→ **Exercise**
Lines from the one containing "Model this scene" to the one containing "PI = math.pi", both lines included, are to be extracted exactly from the data below; pictures are excluded.

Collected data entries
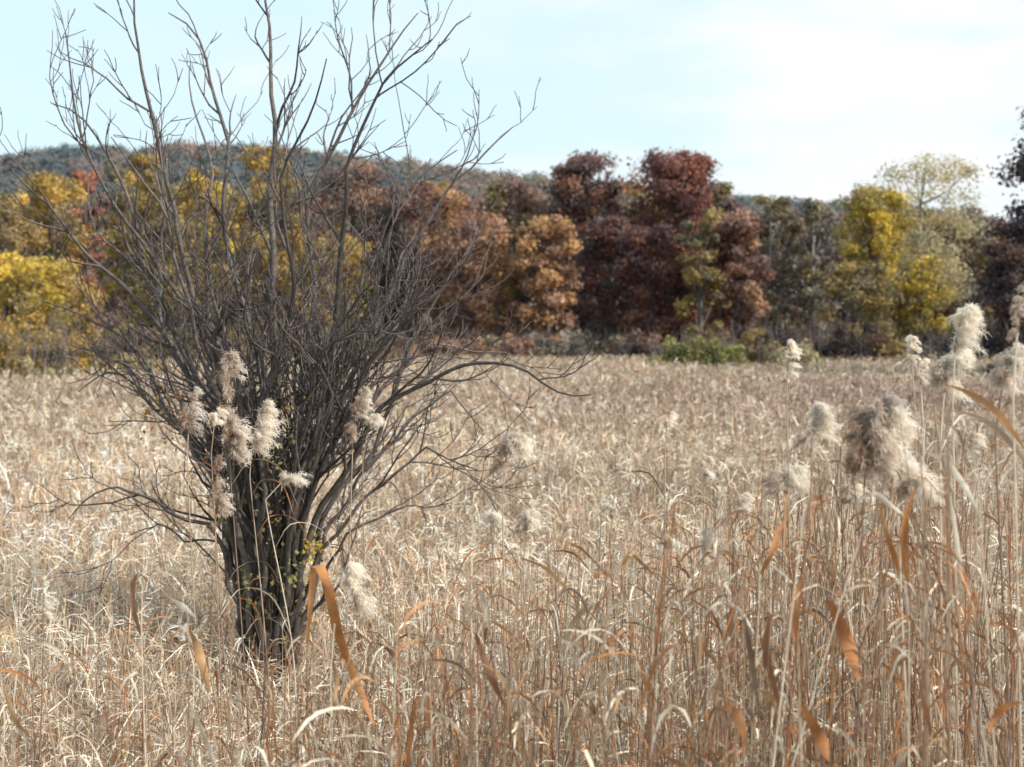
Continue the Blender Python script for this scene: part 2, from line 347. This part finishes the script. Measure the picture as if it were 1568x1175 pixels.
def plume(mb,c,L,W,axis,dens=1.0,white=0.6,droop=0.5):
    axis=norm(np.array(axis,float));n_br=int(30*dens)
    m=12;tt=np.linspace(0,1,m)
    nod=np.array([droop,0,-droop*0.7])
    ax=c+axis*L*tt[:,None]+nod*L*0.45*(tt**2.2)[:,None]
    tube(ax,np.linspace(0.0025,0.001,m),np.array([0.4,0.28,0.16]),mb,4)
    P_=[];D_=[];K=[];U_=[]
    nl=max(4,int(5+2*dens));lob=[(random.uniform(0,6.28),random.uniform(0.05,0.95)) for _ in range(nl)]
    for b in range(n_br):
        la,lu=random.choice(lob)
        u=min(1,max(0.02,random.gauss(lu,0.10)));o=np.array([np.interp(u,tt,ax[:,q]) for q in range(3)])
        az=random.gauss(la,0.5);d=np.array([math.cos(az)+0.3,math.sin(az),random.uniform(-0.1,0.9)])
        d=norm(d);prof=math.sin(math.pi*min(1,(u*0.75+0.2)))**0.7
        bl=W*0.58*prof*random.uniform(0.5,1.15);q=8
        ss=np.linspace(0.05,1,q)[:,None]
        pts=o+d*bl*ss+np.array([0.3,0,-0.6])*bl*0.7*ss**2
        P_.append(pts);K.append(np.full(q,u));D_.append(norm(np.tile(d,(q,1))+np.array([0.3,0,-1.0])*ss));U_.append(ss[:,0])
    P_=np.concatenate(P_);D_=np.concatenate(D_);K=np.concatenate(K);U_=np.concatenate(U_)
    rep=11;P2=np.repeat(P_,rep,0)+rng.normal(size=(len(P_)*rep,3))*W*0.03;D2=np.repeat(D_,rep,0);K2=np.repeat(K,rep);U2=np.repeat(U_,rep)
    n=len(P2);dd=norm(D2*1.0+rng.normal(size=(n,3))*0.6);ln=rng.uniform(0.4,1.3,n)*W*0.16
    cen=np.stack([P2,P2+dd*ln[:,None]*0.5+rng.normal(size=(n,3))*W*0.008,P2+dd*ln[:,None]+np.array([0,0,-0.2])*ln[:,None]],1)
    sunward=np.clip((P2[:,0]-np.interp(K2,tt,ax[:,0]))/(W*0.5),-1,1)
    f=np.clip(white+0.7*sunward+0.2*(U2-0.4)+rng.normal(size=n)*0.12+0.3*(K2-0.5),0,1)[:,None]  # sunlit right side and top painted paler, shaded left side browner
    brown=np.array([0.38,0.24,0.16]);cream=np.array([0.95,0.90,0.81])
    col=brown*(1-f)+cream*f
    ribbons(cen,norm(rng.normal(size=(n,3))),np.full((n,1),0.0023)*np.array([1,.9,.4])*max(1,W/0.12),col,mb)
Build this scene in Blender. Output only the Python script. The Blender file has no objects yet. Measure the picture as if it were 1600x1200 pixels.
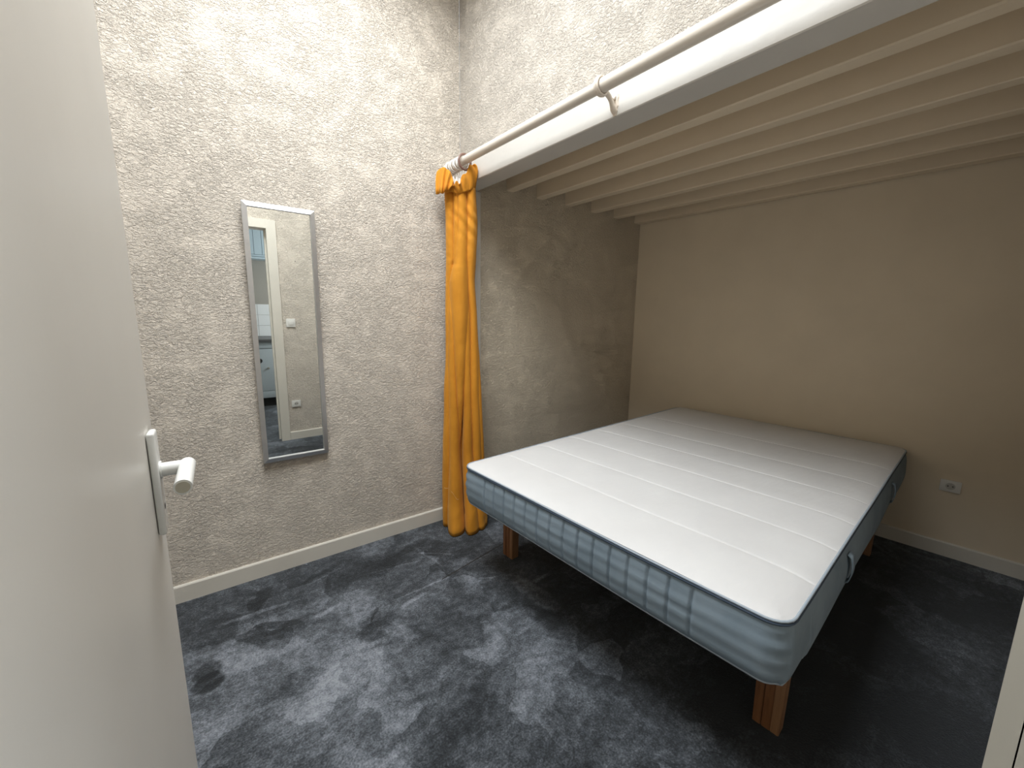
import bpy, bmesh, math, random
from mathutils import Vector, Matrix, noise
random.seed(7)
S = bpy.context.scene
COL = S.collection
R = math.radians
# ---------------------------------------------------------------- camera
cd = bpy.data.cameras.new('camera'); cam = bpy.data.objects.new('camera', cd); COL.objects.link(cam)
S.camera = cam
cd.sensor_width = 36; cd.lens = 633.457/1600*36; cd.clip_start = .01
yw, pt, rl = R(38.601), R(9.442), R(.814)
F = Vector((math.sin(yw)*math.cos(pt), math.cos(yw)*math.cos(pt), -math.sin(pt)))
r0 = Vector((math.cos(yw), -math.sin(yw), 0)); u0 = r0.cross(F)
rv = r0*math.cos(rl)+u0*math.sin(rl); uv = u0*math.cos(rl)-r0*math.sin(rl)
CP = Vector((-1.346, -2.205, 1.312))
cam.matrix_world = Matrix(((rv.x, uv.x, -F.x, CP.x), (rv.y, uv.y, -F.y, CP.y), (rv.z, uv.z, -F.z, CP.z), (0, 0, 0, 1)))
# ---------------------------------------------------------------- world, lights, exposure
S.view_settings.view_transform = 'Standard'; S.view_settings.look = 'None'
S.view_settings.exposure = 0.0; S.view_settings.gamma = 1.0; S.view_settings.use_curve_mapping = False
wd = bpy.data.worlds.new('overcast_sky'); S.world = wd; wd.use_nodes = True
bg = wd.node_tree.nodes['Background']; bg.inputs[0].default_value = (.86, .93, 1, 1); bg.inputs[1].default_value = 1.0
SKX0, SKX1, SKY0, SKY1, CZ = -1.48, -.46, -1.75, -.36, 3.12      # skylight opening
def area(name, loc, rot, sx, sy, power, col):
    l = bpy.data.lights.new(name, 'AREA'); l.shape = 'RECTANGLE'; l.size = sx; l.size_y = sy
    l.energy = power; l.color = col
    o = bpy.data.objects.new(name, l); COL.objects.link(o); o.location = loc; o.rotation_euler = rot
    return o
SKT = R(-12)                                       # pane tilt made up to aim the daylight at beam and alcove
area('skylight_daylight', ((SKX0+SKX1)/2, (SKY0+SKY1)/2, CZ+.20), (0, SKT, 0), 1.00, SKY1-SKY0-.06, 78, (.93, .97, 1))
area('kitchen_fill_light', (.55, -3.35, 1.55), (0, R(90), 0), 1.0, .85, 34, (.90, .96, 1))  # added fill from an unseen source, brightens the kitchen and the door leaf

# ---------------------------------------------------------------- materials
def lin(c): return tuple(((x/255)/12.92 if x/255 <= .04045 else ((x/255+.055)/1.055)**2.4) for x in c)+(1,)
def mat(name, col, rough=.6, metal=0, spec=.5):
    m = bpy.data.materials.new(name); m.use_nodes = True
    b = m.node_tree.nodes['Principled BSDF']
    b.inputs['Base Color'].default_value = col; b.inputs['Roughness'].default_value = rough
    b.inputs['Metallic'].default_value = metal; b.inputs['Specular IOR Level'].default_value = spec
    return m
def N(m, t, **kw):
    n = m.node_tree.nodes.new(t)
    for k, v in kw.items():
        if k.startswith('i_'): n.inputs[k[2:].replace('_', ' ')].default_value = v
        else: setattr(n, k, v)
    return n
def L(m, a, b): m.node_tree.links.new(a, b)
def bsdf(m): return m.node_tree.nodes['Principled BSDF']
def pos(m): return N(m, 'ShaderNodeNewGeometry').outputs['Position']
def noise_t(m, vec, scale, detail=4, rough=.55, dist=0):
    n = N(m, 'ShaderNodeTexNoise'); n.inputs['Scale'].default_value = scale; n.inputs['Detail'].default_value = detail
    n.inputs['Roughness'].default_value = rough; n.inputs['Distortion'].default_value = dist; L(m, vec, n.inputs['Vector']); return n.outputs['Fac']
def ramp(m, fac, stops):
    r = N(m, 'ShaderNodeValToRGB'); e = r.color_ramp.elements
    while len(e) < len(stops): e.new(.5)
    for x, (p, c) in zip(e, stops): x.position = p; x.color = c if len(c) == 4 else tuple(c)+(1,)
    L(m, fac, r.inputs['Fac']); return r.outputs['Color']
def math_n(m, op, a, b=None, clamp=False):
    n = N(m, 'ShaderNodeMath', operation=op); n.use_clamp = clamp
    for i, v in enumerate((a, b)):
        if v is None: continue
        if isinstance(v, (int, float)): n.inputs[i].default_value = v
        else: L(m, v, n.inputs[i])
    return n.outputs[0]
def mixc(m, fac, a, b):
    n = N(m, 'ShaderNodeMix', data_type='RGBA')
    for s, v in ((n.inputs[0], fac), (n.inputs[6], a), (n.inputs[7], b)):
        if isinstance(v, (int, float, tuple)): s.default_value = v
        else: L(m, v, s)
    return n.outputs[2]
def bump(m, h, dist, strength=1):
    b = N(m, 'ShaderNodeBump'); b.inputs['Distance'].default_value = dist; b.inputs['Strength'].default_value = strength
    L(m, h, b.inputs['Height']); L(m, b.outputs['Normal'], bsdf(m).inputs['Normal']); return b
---
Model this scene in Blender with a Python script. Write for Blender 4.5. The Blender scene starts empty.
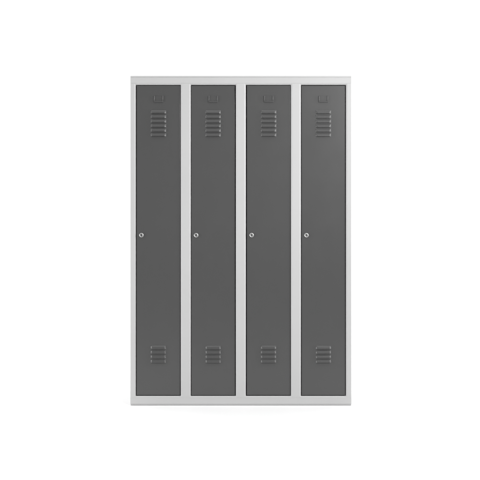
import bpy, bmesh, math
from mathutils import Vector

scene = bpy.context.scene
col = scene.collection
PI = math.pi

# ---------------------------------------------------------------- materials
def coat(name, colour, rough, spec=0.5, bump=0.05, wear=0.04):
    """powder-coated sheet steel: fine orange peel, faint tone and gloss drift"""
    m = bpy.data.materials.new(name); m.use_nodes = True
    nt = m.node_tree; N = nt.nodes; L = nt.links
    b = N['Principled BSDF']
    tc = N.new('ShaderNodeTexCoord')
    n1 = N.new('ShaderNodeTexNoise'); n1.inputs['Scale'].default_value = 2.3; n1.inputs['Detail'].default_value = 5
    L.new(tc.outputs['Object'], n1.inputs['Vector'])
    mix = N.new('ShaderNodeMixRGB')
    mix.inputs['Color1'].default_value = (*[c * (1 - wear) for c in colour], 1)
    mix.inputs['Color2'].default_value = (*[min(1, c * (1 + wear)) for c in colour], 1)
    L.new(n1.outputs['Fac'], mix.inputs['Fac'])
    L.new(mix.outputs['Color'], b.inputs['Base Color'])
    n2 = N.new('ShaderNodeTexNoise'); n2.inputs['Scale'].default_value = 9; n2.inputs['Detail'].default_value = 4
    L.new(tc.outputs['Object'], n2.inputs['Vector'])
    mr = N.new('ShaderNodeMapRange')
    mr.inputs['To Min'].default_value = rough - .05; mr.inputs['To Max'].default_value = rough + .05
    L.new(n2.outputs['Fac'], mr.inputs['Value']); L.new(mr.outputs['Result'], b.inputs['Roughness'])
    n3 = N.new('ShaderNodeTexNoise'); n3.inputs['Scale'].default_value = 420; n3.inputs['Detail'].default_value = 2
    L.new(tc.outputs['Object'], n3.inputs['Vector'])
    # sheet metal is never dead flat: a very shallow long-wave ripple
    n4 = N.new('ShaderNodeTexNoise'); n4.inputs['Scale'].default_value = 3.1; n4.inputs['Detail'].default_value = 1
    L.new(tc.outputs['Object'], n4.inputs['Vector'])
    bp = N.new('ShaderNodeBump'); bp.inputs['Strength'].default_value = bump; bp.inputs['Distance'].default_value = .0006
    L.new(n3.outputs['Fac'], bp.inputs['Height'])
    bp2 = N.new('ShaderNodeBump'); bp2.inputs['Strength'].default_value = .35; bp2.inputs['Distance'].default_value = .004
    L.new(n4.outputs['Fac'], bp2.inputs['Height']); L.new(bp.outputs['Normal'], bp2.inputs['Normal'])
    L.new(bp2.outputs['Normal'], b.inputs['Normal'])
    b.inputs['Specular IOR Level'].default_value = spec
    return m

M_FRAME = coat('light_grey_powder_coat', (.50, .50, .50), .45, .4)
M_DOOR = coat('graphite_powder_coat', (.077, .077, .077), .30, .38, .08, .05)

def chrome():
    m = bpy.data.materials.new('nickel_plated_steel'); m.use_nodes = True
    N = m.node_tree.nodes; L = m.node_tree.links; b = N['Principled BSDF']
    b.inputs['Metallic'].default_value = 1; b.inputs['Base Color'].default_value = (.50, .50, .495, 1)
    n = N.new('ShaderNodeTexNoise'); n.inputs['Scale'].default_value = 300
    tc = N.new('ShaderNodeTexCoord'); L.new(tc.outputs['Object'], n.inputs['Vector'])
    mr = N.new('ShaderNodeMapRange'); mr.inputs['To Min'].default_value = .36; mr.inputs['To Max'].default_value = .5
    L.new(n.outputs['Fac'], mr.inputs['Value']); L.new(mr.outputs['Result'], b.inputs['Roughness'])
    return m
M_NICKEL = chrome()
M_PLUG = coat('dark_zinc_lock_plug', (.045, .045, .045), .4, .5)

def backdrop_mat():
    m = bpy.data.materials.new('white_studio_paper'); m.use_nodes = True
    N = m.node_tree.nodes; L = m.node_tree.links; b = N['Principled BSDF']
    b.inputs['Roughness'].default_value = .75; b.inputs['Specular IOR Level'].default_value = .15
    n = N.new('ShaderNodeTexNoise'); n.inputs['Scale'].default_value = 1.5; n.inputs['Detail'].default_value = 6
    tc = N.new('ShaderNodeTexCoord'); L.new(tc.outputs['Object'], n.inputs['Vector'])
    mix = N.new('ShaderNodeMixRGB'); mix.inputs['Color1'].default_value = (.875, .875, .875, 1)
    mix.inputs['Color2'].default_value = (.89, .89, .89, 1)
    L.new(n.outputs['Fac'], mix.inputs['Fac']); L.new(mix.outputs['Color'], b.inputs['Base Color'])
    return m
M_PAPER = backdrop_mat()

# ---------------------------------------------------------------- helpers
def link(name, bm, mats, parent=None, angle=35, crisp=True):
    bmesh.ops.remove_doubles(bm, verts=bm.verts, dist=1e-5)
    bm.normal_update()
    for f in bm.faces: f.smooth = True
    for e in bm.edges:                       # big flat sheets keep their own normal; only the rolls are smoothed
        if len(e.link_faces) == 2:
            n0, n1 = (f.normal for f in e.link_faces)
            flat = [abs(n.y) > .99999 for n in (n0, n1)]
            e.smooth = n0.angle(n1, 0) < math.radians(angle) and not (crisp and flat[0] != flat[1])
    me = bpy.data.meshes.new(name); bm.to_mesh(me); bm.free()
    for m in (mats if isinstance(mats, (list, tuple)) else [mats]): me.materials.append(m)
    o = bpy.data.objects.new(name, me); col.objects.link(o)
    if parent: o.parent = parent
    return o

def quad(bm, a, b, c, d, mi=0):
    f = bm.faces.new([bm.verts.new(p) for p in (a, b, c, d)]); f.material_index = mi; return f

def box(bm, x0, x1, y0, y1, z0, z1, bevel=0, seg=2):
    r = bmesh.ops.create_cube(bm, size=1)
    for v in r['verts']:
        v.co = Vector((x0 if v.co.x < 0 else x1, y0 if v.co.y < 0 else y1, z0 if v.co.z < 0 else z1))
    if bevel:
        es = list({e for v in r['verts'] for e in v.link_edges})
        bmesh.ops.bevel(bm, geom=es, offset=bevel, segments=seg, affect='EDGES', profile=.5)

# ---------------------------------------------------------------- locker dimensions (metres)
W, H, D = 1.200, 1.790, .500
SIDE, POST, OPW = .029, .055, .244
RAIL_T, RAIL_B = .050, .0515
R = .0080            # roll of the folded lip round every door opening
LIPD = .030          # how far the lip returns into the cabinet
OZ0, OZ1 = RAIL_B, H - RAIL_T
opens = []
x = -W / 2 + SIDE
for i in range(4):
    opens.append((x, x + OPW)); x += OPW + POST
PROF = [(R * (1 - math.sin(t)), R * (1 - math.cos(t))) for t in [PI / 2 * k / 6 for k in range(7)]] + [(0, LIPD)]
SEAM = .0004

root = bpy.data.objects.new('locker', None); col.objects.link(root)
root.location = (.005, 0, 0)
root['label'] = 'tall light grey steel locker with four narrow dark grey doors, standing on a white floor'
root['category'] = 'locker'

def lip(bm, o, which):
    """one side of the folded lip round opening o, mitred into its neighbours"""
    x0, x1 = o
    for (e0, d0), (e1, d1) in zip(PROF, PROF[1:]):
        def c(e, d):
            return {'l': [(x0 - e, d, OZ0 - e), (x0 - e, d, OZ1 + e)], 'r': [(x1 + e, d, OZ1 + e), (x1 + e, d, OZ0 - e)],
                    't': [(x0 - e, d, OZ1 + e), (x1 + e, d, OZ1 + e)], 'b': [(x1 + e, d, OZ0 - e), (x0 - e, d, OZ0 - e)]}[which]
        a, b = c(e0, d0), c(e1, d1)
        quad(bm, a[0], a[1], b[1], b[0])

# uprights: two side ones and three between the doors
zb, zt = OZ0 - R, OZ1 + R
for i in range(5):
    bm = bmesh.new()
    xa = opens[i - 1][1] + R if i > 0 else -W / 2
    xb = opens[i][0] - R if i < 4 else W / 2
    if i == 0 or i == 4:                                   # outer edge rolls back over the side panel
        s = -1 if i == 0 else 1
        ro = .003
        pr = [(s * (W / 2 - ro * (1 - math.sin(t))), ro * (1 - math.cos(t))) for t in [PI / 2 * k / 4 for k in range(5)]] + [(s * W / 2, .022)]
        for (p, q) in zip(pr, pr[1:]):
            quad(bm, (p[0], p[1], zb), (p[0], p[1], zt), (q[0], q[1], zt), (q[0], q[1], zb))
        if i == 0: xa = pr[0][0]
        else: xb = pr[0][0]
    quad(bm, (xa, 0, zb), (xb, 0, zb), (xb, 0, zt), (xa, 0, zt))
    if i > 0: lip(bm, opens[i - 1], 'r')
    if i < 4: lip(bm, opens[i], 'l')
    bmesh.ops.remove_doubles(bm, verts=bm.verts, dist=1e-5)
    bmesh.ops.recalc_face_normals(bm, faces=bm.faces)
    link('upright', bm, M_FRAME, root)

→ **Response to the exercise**
Model this scene in Blender with a Python script. Write for Blender 4.5. The Blender scene starts empty.
import bpy, bmesh, math
from mathutils import Vector

scene = bpy.context.scene
col = scene.collection
PI = math.pi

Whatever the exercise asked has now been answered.